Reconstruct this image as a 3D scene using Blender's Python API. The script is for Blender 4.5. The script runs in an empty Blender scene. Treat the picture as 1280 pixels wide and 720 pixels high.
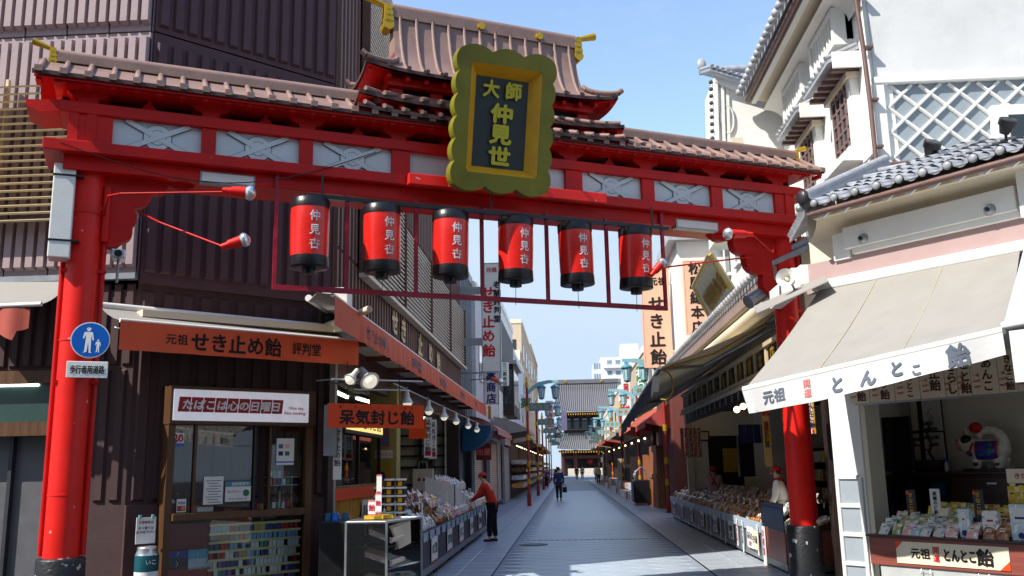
import bpy, math, random
from mathutils import Vector, Matrix, Euler
random.seed(7)
C = bpy.context.scene
PI = math.pi
# ---------------------------------------------------------------- camera
F_PX = 1133.0
PITCH, ROLL, YAW = map(math.radians, (11.18, -1.128, -3.30))
fwd = Vector((math.sin(YAW)*math.cos(PITCH), math.cos(YAW)*math.cos(PITCH), math.sin(PITCH)))
rgt0 = Vector((math.cos(YAW), -math.sin(YAW), 0))
up0 = rgt0.cross(fwd)
rgt = rgt0*math.cos(ROLL) + up0*math.sin(ROLL)
upv = -rgt0*math.sin(ROLL) + up0*math.cos(ROLL)
EYE = Vector((0, 0, 1.6))
cam = bpy.data.cameras.new('camera')
cam.sensor_width = 36; cam.lens = 36*F_PX/1280; cam.clip_end = 2000; cam.clip_start = .1
camo = bpy.data.objects.new('camera', cam); C.collection.objects.link(camo)
mw = Matrix((rgt, upv, -fwd)).transposed().to_4x4(); mw.translation = EYE
camo.matrix_world = mw; C.camera = camo
# ---------------------------------------------------------------- light
SUN_EL = math.radians(47)
sdir = Vector((-0.81, -0.585, 0)).normalized()*math.cos(SUN_EL) + Vector((0, 0, math.sin(SUN_EL)))  # towards the sun
w = bpy.data.worlds.new('World'); C.world = w; w.use_nodes = True
nt = w.node_tree; bg = nt.nodes['Background']
sky = nt.nodes.new('ShaderNodeTexSky'); sky.sky_type = 'NISHITA'; sky.sun_disc = False
sky.sun_elevation = SUN_EL; sky.sun_rotation = math.atan2(sdir.x, sdir.y)
sky.air_density = 1.0; sky.dust_density = .7; sky.ozone_density = 3.0
# thin procedural cirrus mixed into the sky
tc = nt.nodes.new('ShaderNodeTexCoord'); mp = nt.nodes.new('ShaderNodeMapping'); mp.inputs['Scale'].default_value = (1.2, 1.2, 3.2)
ns = nt.nodes.new('ShaderNodeTexNoise'); ns.inputs['Scale'].default_value = 2.6; ns.inputs['Detail'].default_value = 9; ns.inputs['Roughness'].default_value = .62
rp = nt.nodes.new('ShaderNodeValToRGB'); rp.color_ramp.elements[0].position = .5; rp.color_ramp.elements[1].position = .92
rp.color_ramp.elements[1].color = (.5, .5, .5, 1)
mx = nt.nodes.new('ShaderNodeMixRGB'); mx.inputs[2].default_value = (1.6, 1.77, 1.95, 1)
dk = nt.nodes.new('ShaderNodeMixRGB'); dk.blend_type = 'DARKEN'; dk.inputs[0].default_value = 1; dk.inputs[2].default_value = (1.22, 1.53, 1.89, 1)
nt.links.new(tc.outputs['Generated'], mp.inputs[0]); nt.links.new(mp.outputs[0], ns.inputs['Vector'])
nt.links.new(ns.outputs['Fac'], rp.inputs[0]); nt.links.new(rp.outputs[0], mx.inputs[0])
tn = nt.nodes.new('ShaderNodeMixRGB'); tn.blend_type = 'MULTIPLY'; tn.inputs[0].default_value = 1; tn.inputs[2].default_value = (.71, .66, 1.0, 1)
nt.links.new(sky.outputs[0], tn.inputs[1]); nt.links.new(tn.outputs[0], dk.inputs[1]); nt.links.new(dk.outputs[0], mx.inputs[1]); nt.links.new(mx.outputs[0], bg.inputs[0])
bg.inputs[1].default_value = 0.15
sl = bpy.data.lights.new('sun', 'SUN'); sl.energy = 2.05; sl.angle = math.radians(.5); sl.color = (1, .95, .87)
so = bpy.data.objects.new('sun', sl); C.collection.objects.link(so)
so.rotation_euler = sdir.to_track_quat('Z', 'Y').to_euler()
C.view_settings.view_transform = 'Standard'; C.view_settings.look = 'None'
C.view_settings.exposure = 1.8; C.view_settings.gamma = 1
# ---------------------------------------------------------------- materials
def lin(c):
    return tuple(((x/255)/12.92 if x/255 <= .04045 else ((x/255+.055)/1.055)**2.4) for x in c)
MATS = {}
def pm(name, rgb, rough=.6, var=.12, scale=6, bump=.08, metal=0, spec=.4, dirt=0, emit=0, alpha=1, coat=0, stretch=(1, 1, 1), bs=None, wear=None):
    """procedural paint / plaster / wood / cloth: base colour with noise, large dirt patches, fine bump"""
    if name in MATS: return MATS[name]
    m = bpy.data.materials.new(name); m.use_nodes = True; MATS[name] = m
    t = m.node_tree; N = t.nodes; L = t.links; b = N['Principled BSDF']
    col = lin(rgb)
    b.inputs['Roughness'].default_value = rough; b.inputs['Metallic'].default_value = metal
    b.inputs['Specular IOR Level'].default_value = spec; b.inputs['Coat Weight'].default_value = coat
    if alpha < 1: b.inputs['Alpha'].default_value = alpha
    tc = N.new('ShaderNodeTexCoord'); mp = N.new('ShaderNodeMapping'); mp.inputs['Scale'].default_value = stretch
    L.new(tc.outputs['Object'], mp.inputs[0])
    n1 = N.new('ShaderNodeTexNoise'); n1.inputs['Scale'].default_value = scale; n1.inputs['Detail'].default_value = 5
    L.new(mp.outputs[0], n1.inputs['Vector'])
    oi = N.new('ShaderNodeObjectInfo')
    r = N.new('ShaderNodeMapRange'); r.inputs[1].default_value = .25; r.inputs[2].default_value = .75
    r.inputs[3].default_value = 1-var; r.inputs[4].default_value = 1+var
    L.new(n1.outputs['Fac'], r.inputs[0])
    r2 = N.new('ShaderNodeMapRange'); r2.inputs[3].default_value = 1-var*.5; r2.inputs[4].default_value = 1+var*.5
    L.new(oi.outputs['Random'], r2.inputs[0])
    mul = N.new('ShaderNodeMath'); mul.operation = 'MULTIPLY'; L.new(r.outputs[0], mul.inputs[0]); L.new(r2.outputs[0], mul.inputs[1])
    vm = N.new('ShaderNodeVectorMath'); vm.operation = 'SCALE'; vm.inputs[0].default_value = col
    L.new(mul.outputs[0], vm.inputs['Scale'])
    out = vm.outputs[0]
    if dirt:
        n2 = N.new('ShaderNodeTexNoise'); n2.inputs['Scale'].default_value = 1.3; n2.inputs['Detail'].default_value = 8; n2.inputs['Roughness'].default_value = .7
        L.new(mp.outputs[0], n2.inputs['Vector'])
        rr = N.new('ShaderNodeMapRange'); rr.inputs[1].default_value = .5; rr.inputs[2].default_value = .8; rr.inputs[4].default_value = dirt
        L.new(n2.outputs['Fac'], rr.inputs[0])
        mm = N.new('ShaderNodeMixRGB'); mm.inputs[2].default_value = (*[c*.35+.01 for c in col], 1)
        L.new(rr.outputs[0], mm.inputs[0]); L.new(out, mm.inputs[1]); out = mm.outputs[0]
    if wear:                                   # chips showing another colour
        n3 = N.new('ShaderNodeTexNoise'); n3.inputs['Scale'].default_value = wear[1]; n3.inputs['Detail'].default_value = 7
        L.new(mp.outputs[0], n3.inputs['Vector'])
        rr = N.new('ShaderNodeMapRange'); rr.inputs[1].default_value = wear[2]; rr.inputs[2].default_value = wear[2]+.02
        L.new(n3.outputs['Fac'], rr.inputs[0])
        mm = N.new('ShaderNodeMixRGB'); mm.inputs[2].default_value = (*lin(wear[0]), 1)
        L.new(rr.outputs[0], mm.inputs[0]); L.new(out, mm.inputs[1]); out = mm.outputs[0]
    L.new(out, b.inputs['Base Color'])
    if bump:
        bn = N.new('ShaderNodeBump'); bn.inputs['Strength'].default_value = bump; bn.inputs['Distance'].default_value = .02
        n4 = N.new('ShaderNodeTexNoise'); n4.inputs['Scale'].default_value = bs or scale*6; n4.inputs['Detail'].default_value = 6
        L.new(mp.outputs[0], n4.inputs['Vector']); L.new(n4.outputs['Fac'], bn.inputs['Height']); L.new(bn.outputs[0], b.inputs['Normal'])
        rg = N.new('ShaderNodeMapRange'); rg.inputs[3].default_value = max(0, rough-.12); rg.inputs[4].default_value = min(1, rough+.12)
        L.new(n1.outputs['Fac'], rg.inputs[0]); L.new(rg.outputs[0], b.inputs['Roughness'])
    if emit:
        b.inputs['Emission Color'].default_value = (*col, 1); b.inputs['Emission Strength'].default_value = emit
    return m
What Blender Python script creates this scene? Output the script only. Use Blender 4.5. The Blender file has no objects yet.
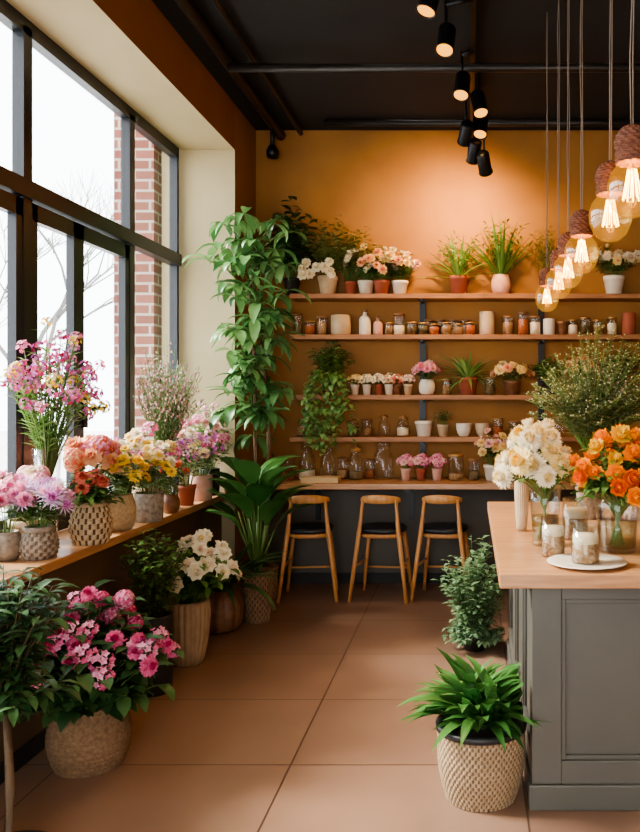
import bpy, math, random
from mathutils import Vector, Matrix, Quaternion
pi=math.pi
sc=bpy.context.scene
col=sc.collection
try:
    sc.view_settings.look='AgX - Medium High Contrast'
except Exception: pass

# ------------------------------------------------------------ materials
def newmat(name):
    m=bpy.data.materials.new(name); m.use_nodes=True
    nt=m.node_tree; nt.nodes.clear()
    out=nt.nodes.new('ShaderNodeOutputMaterial')
    return m,nt,out
def N(nt,t,**kw):
    n=nt.nodes.new(t)
    for k,v in kw.items(): setattr(n,k,v)
    return n
def c4(c): return (c[0],c[1],c[2],1)
def srgb(r,g,b):
    f=lambda u:(u/255/12.92) if u/255<=0.04045 else ((u/255+0.055)/1.055)**2.4
    return (f(r),f(g),f(b))
def mixc(nt,fac,a,b):
    m=N(nt,'ShaderNodeMix',data_type='RGBA')
    if isinstance(fac,(int,float)): m.inputs[0].default_value=fac
    else: nt.links.new(fac,m.inputs[0])
    for i,x in ((6,a),(7,b)):
        if isinstance(x,tuple): m.inputs[i].default_value=c4(x)
        else: nt.links.new(x,m.inputs[i])
    return m.outputs[2]
def M(name,c,rough=.5,metal=0,c2=None,nscale=8,bump=0,bscale=40,stretch=None,spec=.5,coat=0,emit=0):
    m,nt,out=newmat(name)
    p=N(nt,'ShaderNodeBsdfPrincipled')
    p.inputs['Roughness'].default_value=rough; p.inputs['Metallic'].default_value=metal
    p.inputs['Base Color'].default_value=c4(c)
    p.inputs['Specular IOR Level'].default_value=spec
    p.inputs['Coat Weight'].default_value=coat
    if emit:
        p.inputs['Emission Color'].default_value=c4(c); p.inputs['Emission Strength'].default_value=emit
    tc=N(nt,'ShaderNodeTexCoord'); mp=N(nt,'ShaderNodeMapping')
    nt.links.new(tc.outputs['Object'],mp.inputs[0])
    if stretch: mp.inputs['Scale'].default_value=stretch
    if c2:
        n=N(nt,'ShaderNodeTexNoise'); n.inputs['Scale'].default_value=nscale; n.inputs['Detail'].default_value=6
        nt.links.new(mp.outputs[0],n.inputs[0])
        r=N(nt,'ShaderNodeValToRGB'); r.color_ramp.elements[0].position=.32; r.color_ramp.elements[1].position=.68
        nt.links.new(n.outputs[0],r.inputs[0])
        r.color_ramp.elements[0].color=c4(c); r.color_ramp.elements[1].color=c4(c2)
        nt.links.new(r.outputs[0],p.inputs['Base Color'])
    if bump:
        n2=N(nt,'ShaderNodeTexNoise'); n2.inputs['Scale'].default_value=bscale; n2.inputs['Detail'].default_value=4
        nt.links.new(mp.outputs[0],n2.inputs[0])
        b=N(nt,'ShaderNodeBump'); b.inputs['Strength'].default_value=bump; b.inputs['Distance'].default_value=.01
        nt.links.new(n2.outputs[0],b.inputs['Height']); nt.links.new(b.outputs[0],p.inputs['Normal'])
    nt.links.new(p.outputs[0],out.inputs[0])
    return m
def LM(name,c1,c2,trans=.25,rough=.45,obj=False):
    m,nt,out=newmat(name)
    p=N(nt,'ShaderNodeBsdfPrincipled'); p.inputs['Roughness'].default_value=rough
    p.inputs['Specular IOR Level'].default_value=.4
    if obj:
        g=N(nt,'ShaderNodeObjectInfo'); fac=g.outputs['Random']
    else:
        g=N(nt,'ShaderNodeNewGeometry'); fac=g.outputs['Random Per Island']
    cc=mixc(nt,fac,c1,c2)
    nt.links.new(cc,p.inputs['Base Color'])
    t=N(nt,'ShaderNodeBsdfTranslucent'); nt.links.new(cc,t.inputs[0])
    mx=N(nt,'ShaderNodeMixShader'); mx.inputs[0].default_value=trans
    nt.links.new(p.outputs[0],mx.inputs[1]); nt.links.new(t.outputs[0],mx.inputs[2])
    nt.links.new(mx.outputs[0],out.inputs[0])
    return m
def GL(name,tint=(1,1,1),refl=.6,rough=.02,base=.04,glow=None):
    m,nt,out=newmat(name)
    t=N(nt,'ShaderNodeBsdfTransparent'); t.inputs[0].default_value=c4(tint)
    g=N(nt,'ShaderNodeBsdfGlossy'); g.inputs['Roughness'].default_value=rough
    lw=N(nt,'ShaderNodeLayerWeight'); lw.inputs[0].default_value=.25
    ma=N(nt,'ShaderNodeMath',operation='MULTIPLY_ADD'); nt.links.new(lw.outputs['Facing'],ma.inputs[0])
    ma.inputs[1].default_value=refl; ma.inputs[2].default_value=base
    mx=N(nt,'ShaderNodeMixShader'); nt.links.new(ma.outputs[0],mx.inputs[0])
    nt.links.new(t.outputs[0],mx.inputs[1]); nt.links.new(g.outputs[0],mx.inputs[2])
    last=mx.outputs[0]
    if glow:
        e=N(nt,'ShaderNodeEmission'); e.inputs[0].default_value=c4(glow[0]); e.inputs[1].default_value=glow[1]
        ad=N(nt,'ShaderNodeAddShader'); nt.links.new(last,ad.inputs[0]); nt.links.new(e.outputs[0],ad.inputs[1]); last=ad.outputs[0]
    nt.links.new(last,out.inputs[0]); return m
def EM(name,c,s):
    m,nt,out=newmat(name); e=N(nt,'ShaderNodeEmission'); e.inputs[0].default_value=c4(c); e.inputs[1].default_value=s
    nt.links.new(e.outputs[0],out.inputs[0]); return m
def BR(name,c1,c2,mortar,bw,rh,ms,offset=.5,axes='xy',loc=(0,0,0),rough=.5,nz=.5,bump=.4,rnoise=0,nsc=2.2,det=5):
    m,nt,out=newmat(name)
    p=N(nt,'ShaderNodeBsdfPrincipled'); p.inputs['Roughness'].default_value=rough
    tc=N(nt,'ShaderNodeTexCoord'); sp=N(nt,'ShaderNodeSeparateXYZ'); nt.links.new(tc.outputs['Object'],sp.inputs[0])
    cb=N(nt,'ShaderNodeCombineXYZ')
    if axes=='xy':
        nt.links.new(sp.outputs[0],cb.inputs[0]); nt.links.new(sp.outputs[1],cb.inputs[1])
    else:
        ad=N(nt,'ShaderNodeMath',operation='ADD'); nt.links.new(sp.outputs[0],ad.inputs[0]); nt.links.new(sp.outputs[1],ad.inputs[1])
        nt.links.new(ad.outputs[0],cb.inputs[0]); nt.links.new(sp.outputs[2],cb.inputs[1])
    mp=N(nt,'ShaderNodeMapping'); mp.inputs['Location'].default_value=loc; nt.links.new(cb.outputs[0],mp.inputs[0])
    b=N(nt,'ShaderNodeTexBrick',offset=offset); b.inputs['Scale'].default_value=1
    b.inputs['Brick Width'].default_value=bw; b.inputs['Row Height'].default_value=rh; b.inputs['Mortar Size'].default_value=ms
    b.inputs['Color1'].default_value=c4(c1); b.inputs['Color2'].default_value=c4(c2); b.inputs['Mortar'].default_value=c4(mortar)
    nt.links.new(mp.outputs[0],b.inputs[0])
    n=N(nt,'ShaderNodeTexNoise'); n.inputs['Scale'].default_value=nsc; n.inputs['Detail'].default_value=det; n.inputs['Roughness'].default_value=.5
    nt.links.new(tc.outputs['Object'],n.inputs[0])
    r=N(nt,'ShaderNodeValToRGB'); r.color_ramp.elements[0].position=.2; r.color_ramp.elements[1].position=.8
    r.color_ramp.elements[0].color=(.72,.7,.68,1); r.color_ramp.elements[1].color=(1.2,1.17,1.14,1)
    nt.links.new(n.outputs[0],r.inputs[0])
    mm=N(nt,'ShaderNodeMix',data_type='RGBA',blend_type='MULTIPLY'); mm.inputs[0].default_value=nz
    nt.links.new(b.outputs[0],mm.inputs[6]); nt.links.new(r.outputs[0],mm.inputs[7])
    nt.links.new(mm.outputs[2],p.inputs['Base Color'])
    if rnoise:
        mr=N(nt,'ShaderNodeMapRange'); mr.inputs['To Min'].default_value=rough-rnoise; mr.inputs['To Max'].default_value=rough+rnoise
        nt.links.new(n.outputs[0],mr.inputs[0]); nt.links.new(mr.outputs[0],p.inputs['Roughness'])
    bu=N(nt,'ShaderNodeBump',invert=True); bu.inputs['Strength'].default_value=bump; bu.inputs['Distance'].default_value=.01
    nt.links.new(b.outputs['Fac'],bu.inputs['Height']); nt.links.new(bu.outputs[0],p.inputs['Normal'])
    nt.links.new(p.outputs[0],out.inputs[0]); return m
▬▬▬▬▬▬
* _Do this_
Copy the lines above exactly, starting at the one with "What Blender Python" and ending at the one with "except Exception: pass", both included. Leave out any pictures and add nothing else.

* _The completed task_
What Blender Python script creates this scene? Output the script only. Use Blender 4.5. The Blender file has no objects yet.
import bpy, math, random
from mathutils import Vector, Matrix, Quaternion
pi=math.pi
sc=bpy.context.scene
col=sc.collection
try:
    sc.view_settings.look='AgX - Medium High Contrast'
except Exception: pass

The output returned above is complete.